Mateo Retegui, l’ultimo oriundo

L'italoargentino è il centravanti scovato dal ct Roberto Mancini nel Tigre: sta segnando a raffica nel campionato sudamericano

Mateo Retegui

Due gol in due partite. Non parlerà l’italiano ma la lingua del calcio, che è universale, la intende a meraviglia. Mateo Retegui, 23 anni, è il centravanti che Roberto Mancini, ct di una nazionale mai così povera di talenti, s’è letteralmente inventato, scovandolo in Argentina. È al Tigre, ma il suo cartellino è di proprietà del Boca Juniors. Sta segnando a raffica, sette gol in nove presenze. L’ultima è arrivata al nono minuto di recupero, in rimonta contro il Lanùs. Davanti ai microfoni, Retegui, detto El Chapito, ha pianto. Sta vivendo un sogno.

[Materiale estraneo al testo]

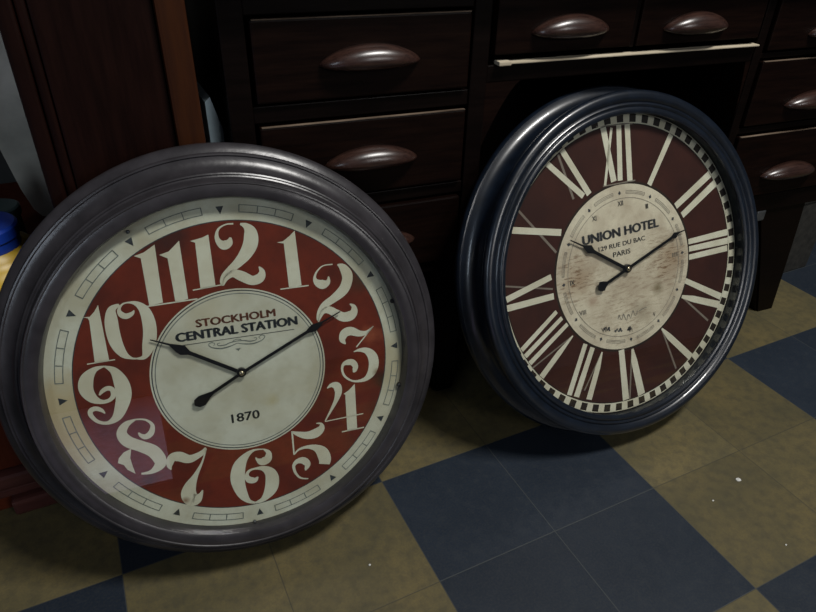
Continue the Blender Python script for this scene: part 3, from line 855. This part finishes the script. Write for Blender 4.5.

Se sarà un craque, lo dirà solo il tempo. Le premesse ci sono. Anche se un uomo di calcio che la sa lunghissima, come Walter Sabatini, lo ritiene un giocatore normale. Ma il problema è proprio questo. Per la nazionale italiana, anche un giocatore normale va benissimo. Specialmente se segna, dal momento che l’unico puntero tricolore è Ciro Immobile che ha un solo difetto: quando passa dal biancazzurro della Lazio all’azzurro della Nazionale, va sempre in bianco. Le alternative sono poche. E i numeri non mentono. Altrimenti Mancini non sarebbe stato costretto a scovare Retegui.

Con El Chapito, l’Italia pallonara ritrova la leggenda degli oriundi. La storia del calcio azzurro è piena di sudamericani: l’unico mondiale vinto senza oriundi è stato quello dell’82 in Spagna. Da Mumo Orsi, Monti e Guaita a Mauro German Camoranesi, l’Italia calcistica non s’è mai fatta problemi. Anzi, proprio nel calcio ha saputo trovare quel grande filo conduttore che univa la madrepatria alle comunità di italiani che, da generazioni o da pochi anni, vivono altrove. Nel mondo. Il fatto che non parli la lingua di Dante non è un problema di Mateo ma dell’Italia che, nella migliore delle ipotesi, oltre alla retorica e alla melassa, non sa far niente per mantenere un rapporto e un dialogo costruttivo con gli italiani espatriati. E dare addosso al ragazzo, che segna e si emoziona con l’azzurro addosso, solo perché parla soltanto spagnolo non è una difesa di niente ma un banale esercizio di ipocrisia.